Hayao Miyazaki’s anime feature about a magical adventure, a steampunk castle on chicken legs and the devastation wrought by war. Based on the novel by British writer Diana Wynne Jones, the film was nominated for an Oscar in 2006.
Sophie is a young girl who spends most of her time in seclusion working in a hat shop, but one day the curse of the Witch of the Waste transforms her into an old woman. She has to leave home to try and break the evil spell. She meets the Moving Castle, its master—the wizard Howl—and the cute fire demon Calcifer, who lives in the hearth. Sophie is hired as a cleaner and makes a deal with Calcifer: if she can break the magical contract that binds him to the wizard, her curse will be lifted.

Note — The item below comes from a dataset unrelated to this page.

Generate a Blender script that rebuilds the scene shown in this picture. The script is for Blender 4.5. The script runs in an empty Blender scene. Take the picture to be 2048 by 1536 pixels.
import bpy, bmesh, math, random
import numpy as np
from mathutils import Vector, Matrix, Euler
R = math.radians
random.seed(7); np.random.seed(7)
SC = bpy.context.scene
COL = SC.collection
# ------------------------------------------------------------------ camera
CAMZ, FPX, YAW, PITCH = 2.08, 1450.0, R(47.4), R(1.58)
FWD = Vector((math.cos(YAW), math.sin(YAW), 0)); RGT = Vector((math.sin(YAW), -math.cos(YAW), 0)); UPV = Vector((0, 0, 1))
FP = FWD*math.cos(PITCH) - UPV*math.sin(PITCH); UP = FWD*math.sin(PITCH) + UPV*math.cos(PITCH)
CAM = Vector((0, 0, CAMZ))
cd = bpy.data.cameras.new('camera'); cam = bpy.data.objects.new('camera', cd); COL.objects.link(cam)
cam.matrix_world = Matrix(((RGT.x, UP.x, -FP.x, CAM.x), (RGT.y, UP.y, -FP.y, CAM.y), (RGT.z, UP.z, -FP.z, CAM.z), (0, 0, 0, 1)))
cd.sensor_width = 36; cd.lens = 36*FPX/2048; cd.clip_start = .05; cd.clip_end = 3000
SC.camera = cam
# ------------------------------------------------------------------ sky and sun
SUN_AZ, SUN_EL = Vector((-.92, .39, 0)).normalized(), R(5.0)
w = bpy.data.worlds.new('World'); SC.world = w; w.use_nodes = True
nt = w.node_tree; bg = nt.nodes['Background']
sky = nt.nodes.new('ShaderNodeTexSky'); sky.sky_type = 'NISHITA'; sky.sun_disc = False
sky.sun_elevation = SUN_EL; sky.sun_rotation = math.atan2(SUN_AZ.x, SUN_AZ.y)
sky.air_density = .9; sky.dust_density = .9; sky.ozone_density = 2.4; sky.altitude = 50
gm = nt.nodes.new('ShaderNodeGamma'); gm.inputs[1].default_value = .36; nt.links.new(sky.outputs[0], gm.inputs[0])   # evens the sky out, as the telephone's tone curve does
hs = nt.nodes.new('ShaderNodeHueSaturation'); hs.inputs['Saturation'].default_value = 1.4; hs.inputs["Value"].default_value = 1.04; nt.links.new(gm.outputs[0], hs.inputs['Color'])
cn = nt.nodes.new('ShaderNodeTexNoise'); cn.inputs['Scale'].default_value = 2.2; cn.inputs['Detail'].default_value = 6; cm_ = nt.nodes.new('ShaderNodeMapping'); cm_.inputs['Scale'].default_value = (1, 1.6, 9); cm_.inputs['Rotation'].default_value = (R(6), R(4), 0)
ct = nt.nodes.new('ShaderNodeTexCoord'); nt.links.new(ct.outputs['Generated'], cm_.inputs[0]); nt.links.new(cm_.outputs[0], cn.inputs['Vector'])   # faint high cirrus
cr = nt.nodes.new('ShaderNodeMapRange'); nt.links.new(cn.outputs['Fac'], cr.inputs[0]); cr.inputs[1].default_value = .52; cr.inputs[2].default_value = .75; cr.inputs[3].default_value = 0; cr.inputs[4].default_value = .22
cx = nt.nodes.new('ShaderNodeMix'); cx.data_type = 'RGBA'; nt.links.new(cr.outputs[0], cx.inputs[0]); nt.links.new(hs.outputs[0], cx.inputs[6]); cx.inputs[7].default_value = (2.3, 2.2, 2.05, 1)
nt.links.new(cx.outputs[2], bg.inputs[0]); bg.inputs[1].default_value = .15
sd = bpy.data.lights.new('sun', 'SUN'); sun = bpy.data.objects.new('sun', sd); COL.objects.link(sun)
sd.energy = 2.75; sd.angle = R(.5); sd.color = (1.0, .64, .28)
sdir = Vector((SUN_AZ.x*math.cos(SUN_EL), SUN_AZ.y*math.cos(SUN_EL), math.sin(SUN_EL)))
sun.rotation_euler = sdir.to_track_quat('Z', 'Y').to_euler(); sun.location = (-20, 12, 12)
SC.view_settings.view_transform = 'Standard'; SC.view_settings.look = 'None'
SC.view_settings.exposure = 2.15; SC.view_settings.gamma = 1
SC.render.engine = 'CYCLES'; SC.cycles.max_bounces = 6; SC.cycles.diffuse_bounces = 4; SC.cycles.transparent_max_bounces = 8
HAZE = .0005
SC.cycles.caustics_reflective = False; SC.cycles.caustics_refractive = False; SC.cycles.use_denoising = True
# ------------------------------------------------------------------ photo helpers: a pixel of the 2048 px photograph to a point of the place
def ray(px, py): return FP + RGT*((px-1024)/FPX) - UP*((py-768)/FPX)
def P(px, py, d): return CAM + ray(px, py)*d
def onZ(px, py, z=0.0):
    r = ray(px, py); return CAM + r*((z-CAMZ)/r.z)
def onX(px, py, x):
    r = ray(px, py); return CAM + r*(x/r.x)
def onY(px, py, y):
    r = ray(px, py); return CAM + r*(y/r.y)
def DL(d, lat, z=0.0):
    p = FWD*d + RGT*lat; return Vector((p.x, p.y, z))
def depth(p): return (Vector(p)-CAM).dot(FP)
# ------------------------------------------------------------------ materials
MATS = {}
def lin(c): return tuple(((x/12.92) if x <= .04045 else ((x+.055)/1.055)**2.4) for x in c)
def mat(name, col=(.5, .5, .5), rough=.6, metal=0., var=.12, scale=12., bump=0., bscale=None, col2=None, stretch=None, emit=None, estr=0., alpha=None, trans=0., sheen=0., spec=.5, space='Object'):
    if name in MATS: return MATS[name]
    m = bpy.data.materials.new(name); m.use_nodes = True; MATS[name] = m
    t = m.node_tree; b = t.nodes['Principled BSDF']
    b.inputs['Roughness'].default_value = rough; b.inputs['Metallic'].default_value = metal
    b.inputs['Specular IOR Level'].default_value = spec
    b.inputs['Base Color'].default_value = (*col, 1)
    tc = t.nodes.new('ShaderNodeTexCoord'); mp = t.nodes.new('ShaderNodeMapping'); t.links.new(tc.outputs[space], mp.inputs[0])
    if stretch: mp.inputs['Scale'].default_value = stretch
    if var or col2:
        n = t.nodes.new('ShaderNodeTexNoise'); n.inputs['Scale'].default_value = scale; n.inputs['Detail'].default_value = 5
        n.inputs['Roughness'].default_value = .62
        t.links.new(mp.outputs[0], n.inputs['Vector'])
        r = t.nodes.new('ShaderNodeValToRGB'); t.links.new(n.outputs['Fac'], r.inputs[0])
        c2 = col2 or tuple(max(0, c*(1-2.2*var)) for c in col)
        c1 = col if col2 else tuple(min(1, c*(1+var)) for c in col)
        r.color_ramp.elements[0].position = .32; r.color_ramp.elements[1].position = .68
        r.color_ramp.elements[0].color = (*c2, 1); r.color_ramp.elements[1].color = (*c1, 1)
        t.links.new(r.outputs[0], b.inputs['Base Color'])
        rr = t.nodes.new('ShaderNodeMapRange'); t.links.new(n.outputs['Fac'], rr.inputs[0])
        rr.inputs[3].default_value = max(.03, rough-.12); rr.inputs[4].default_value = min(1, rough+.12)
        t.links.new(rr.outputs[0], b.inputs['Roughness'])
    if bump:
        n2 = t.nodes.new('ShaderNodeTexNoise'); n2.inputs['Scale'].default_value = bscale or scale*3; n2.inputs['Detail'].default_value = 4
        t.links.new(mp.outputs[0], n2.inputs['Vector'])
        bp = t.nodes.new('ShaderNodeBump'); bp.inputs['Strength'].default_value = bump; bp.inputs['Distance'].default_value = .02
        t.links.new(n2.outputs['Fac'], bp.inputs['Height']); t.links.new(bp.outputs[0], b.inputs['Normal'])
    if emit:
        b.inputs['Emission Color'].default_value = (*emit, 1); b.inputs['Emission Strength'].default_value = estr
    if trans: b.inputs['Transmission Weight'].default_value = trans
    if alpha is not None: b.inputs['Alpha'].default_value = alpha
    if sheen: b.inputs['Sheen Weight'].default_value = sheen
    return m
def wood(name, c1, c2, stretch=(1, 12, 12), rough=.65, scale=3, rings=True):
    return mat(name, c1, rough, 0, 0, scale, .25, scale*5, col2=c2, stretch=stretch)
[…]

The rooms inside the Moving Castle, Sophie’s workshop, and the entire magical world that Miyazaki created with the artists of Studio Ghibli are incredibly detailed. Needles, feathers, ribbons, and hats rhyme with the plants, books, stones, and mysterious artifacts in Howl’s bedroom, as they do with the bits of cheese, candle stubs, heavy books, and alchemical flasks of the sorcerer’s apprentice Markl. The aesthetic of the movie—excessive, chaotic, filled with detail—is similar to the Castle itself, which is an object as well as a living creature, a place, and an independent character.
The film will be screened in Japanese with Russian subtitles.